* WRITTEN INSTRUCTION: Quote only the lines from the top of the listing below down to and including the line with "np.linalg.norm(_g3, axis=1)[:, None]".

* SOURCE MATERIAL:
+ + +

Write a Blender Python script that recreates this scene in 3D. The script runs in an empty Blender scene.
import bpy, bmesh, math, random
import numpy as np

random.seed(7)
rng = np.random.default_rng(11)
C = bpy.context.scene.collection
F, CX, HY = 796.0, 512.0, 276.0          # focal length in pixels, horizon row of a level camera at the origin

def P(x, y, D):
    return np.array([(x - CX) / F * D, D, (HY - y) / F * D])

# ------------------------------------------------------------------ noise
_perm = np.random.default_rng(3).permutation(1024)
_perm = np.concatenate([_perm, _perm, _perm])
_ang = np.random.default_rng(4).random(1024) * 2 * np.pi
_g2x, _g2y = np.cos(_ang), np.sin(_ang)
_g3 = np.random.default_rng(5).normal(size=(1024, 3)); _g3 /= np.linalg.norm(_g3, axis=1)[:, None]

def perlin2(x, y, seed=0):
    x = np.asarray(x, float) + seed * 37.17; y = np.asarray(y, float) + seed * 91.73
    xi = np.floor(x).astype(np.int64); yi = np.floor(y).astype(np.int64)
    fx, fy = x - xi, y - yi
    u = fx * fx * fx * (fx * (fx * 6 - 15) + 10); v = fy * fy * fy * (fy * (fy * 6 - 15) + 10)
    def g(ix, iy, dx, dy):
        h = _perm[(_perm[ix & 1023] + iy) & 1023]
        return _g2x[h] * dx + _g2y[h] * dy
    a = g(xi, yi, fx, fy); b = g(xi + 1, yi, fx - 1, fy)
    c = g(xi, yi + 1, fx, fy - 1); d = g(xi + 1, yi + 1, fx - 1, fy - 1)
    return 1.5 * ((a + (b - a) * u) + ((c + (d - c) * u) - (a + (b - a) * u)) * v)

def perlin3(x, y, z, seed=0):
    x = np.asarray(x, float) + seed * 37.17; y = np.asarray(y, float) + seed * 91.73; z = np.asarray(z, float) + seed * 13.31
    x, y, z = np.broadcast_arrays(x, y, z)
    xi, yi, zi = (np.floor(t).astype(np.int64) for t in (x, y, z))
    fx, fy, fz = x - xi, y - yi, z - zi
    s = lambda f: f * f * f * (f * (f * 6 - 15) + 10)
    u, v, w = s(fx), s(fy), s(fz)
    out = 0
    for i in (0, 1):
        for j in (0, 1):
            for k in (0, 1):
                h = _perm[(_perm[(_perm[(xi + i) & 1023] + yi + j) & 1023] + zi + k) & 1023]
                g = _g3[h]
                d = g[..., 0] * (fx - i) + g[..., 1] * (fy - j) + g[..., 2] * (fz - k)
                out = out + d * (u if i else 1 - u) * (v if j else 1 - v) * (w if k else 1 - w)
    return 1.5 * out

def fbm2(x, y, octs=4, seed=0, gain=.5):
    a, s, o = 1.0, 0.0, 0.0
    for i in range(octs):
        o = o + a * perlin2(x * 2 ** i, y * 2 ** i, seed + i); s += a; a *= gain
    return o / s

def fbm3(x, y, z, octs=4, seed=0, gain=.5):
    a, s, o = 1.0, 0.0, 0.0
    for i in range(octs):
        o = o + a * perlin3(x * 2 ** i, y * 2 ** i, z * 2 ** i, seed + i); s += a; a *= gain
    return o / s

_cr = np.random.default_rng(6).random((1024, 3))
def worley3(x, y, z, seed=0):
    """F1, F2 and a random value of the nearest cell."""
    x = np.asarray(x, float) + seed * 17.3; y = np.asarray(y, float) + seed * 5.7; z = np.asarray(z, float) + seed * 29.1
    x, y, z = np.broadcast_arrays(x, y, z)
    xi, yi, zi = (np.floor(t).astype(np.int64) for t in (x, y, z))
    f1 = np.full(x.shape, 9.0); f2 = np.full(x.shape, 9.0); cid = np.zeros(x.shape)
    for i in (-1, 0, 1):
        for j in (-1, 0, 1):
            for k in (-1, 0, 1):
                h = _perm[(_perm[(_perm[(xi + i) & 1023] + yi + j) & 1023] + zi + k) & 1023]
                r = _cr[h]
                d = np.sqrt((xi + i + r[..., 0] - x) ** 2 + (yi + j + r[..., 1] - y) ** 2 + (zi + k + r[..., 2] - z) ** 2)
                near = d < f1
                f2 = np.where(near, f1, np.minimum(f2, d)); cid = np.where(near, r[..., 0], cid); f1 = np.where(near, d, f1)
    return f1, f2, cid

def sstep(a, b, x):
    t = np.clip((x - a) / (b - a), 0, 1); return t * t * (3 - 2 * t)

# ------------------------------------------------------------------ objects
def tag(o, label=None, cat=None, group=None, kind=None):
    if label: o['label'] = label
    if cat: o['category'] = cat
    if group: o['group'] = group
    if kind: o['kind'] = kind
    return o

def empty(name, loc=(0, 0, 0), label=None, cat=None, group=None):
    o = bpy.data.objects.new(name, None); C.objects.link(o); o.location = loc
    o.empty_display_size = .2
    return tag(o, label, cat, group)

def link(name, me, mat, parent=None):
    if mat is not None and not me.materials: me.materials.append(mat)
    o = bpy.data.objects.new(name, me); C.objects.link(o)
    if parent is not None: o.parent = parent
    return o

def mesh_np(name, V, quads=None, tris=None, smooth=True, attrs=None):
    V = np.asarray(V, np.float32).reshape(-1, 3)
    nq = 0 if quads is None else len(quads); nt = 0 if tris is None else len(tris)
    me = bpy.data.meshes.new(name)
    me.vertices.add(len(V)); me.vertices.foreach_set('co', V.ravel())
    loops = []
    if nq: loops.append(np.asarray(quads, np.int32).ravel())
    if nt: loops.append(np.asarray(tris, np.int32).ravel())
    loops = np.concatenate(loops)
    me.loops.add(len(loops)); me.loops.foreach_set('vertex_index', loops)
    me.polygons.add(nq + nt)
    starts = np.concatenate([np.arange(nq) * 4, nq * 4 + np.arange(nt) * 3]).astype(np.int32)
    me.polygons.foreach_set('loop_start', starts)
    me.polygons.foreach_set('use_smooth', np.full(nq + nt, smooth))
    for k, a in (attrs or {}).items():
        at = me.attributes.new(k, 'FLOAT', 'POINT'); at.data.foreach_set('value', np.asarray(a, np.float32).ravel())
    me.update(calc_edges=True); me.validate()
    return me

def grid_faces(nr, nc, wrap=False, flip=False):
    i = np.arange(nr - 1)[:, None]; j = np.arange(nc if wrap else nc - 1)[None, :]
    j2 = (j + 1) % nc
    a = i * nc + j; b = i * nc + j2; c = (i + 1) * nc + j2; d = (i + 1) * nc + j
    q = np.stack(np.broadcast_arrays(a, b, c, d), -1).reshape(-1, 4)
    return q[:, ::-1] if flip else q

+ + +

* OUTPUT BELOW:
Write a Blender Python script that recreates this scene in 3D. The script runs in an empty Blender scene.
import bpy, bmesh, math, random
import numpy as np

random.seed(7)
rng = np.random.default_rng(11)
C = bpy.context.scene.collection
F, CX, HY = 796.0, 512.0, 276.0          # focal length in pixels, horizon row of a level camera at the origin

def P(x, y, D):
    return np.array([(x - CX) / F * D, D, (HY - y) / F * D])

# ------------------------------------------------------------------ noise
_perm = np.random.default_rng(3).permutation(1024)
_perm = np.concatenate([_perm, _perm, _perm])
_ang = np.random.default_rng(4).random(1024) * 2 * np.pi
_g2x, _g2y = np.cos(_ang), np.sin(_ang)
_g3 = np.random.default_rng(5).normal(size=(1024, 3)); _g3 /= np.linalg.norm(_g3, axis=1)[:, None]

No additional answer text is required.